Elle est en tout cas menacée par les pratiques autoritaires du président Macky Sall et sa volonté d’étouffer toute opposition à son régime. Il a caporalisé les médias publics, notamment la RTS (Radio-Télévision sénégalaise), confiée à un responsable de son parti, Racine Talla, qui utilise cet organe comme un instrument de propagande au service du régime. La RTS n’a pas couvert les événements des derniers jours, alors qu’ils participent d’une crise politique majeure au Sénégal. Elle ne garantit pas le pluralisme, puisqu’elle écarte totalement l’opposition dans l’accès à ce média public, en violation flagrante de la loi. Le Conseil national de régulation de l’audiovisuel (CNRA) n’est pas intervenu, alors qu’il s’est montré prompt à couper le signal de deux télévisions privées, Walf TV et Sen TV, pour une durée de 72 heures au motif qu’elles diffusaient en direct les manifestations.
Face à la montée des tensions, comment expliquer le silence des guides religieux, qui ont une grande influence au Sénégal ?
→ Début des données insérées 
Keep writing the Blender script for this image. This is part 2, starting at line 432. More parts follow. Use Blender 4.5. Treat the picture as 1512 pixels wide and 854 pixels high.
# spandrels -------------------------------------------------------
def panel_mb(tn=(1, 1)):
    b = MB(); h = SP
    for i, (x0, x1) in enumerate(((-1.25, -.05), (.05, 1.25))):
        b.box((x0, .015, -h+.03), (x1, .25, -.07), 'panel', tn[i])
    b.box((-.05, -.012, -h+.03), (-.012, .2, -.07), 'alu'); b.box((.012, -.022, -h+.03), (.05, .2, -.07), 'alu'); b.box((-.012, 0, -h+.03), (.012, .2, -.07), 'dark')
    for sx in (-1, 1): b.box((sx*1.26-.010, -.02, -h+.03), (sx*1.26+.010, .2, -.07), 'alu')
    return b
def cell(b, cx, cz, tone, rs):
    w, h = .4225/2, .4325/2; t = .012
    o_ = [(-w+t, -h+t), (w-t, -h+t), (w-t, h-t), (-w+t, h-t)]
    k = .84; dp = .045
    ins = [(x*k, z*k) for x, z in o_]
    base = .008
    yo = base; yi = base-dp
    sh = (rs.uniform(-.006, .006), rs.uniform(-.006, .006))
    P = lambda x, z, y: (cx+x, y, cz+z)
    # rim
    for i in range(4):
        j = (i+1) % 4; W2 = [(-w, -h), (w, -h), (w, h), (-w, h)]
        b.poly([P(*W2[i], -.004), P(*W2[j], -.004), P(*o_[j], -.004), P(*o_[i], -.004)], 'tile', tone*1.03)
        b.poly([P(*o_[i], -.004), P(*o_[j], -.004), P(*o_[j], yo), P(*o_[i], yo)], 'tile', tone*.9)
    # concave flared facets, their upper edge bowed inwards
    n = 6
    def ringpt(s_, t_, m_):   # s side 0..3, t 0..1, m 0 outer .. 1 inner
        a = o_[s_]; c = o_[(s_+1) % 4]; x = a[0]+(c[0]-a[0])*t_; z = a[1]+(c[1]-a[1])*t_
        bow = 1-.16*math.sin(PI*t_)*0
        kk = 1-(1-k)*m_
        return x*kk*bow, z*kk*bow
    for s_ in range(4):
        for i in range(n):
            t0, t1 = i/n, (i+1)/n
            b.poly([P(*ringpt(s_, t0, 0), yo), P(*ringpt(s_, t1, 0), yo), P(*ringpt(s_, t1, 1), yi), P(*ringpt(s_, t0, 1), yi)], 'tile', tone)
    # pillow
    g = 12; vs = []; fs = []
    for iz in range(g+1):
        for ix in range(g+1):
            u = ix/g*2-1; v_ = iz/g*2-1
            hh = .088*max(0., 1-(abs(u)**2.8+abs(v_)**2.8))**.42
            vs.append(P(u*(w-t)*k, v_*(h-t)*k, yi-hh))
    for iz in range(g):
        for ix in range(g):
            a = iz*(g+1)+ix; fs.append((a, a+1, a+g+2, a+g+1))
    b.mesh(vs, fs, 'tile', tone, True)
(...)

Les guides religieux ont en effet toujours joué un rôle de médiation pour apaiser les tensions politiques. Ils peuvent le faire publiquement ou plus discrètement. A travers leurs représentants, ils ont exprimé leur sentiment par rapport à cette crise en appelant au calme et en recommandant au président de la République de préserver la paix et la stabilité du pays. Mais il faut rappeler que les khalifes généraux ont mené de nombreuses médiations dans les affaires politico-judiciaires de Karim Wade et de Khalifa Sall et qu’ils n’ont pas été écoutés.
Comment envisager une sortie de crise ?
A mon avis, il faut commencer par libérer les militants emprisonnés. Certains ont été victimes d’arrestations préventives qui sont arbitraires au regard de la loi, en l’absence de faits avérés tendant à la réalisation d’une infraction. Les charges relatives à des infractions à connotation politique qui pèsent sur Ousmane Sonko, comme l’appel à l’insurrection et les troubles à l’ordre public, devraient également être abandonnées. Ce serait la meilleure manière de dépolitiser cette affaire. Concernant la plainte d’Adji Sarr pour viol et menaces de mort, la justice doit tirer cette affaire au clair de manière contradictoire et en toute impartialité. Ousmane Sonko a été placé sous contrôle judiciaire, c’est un premier pas pour apaiser la situation.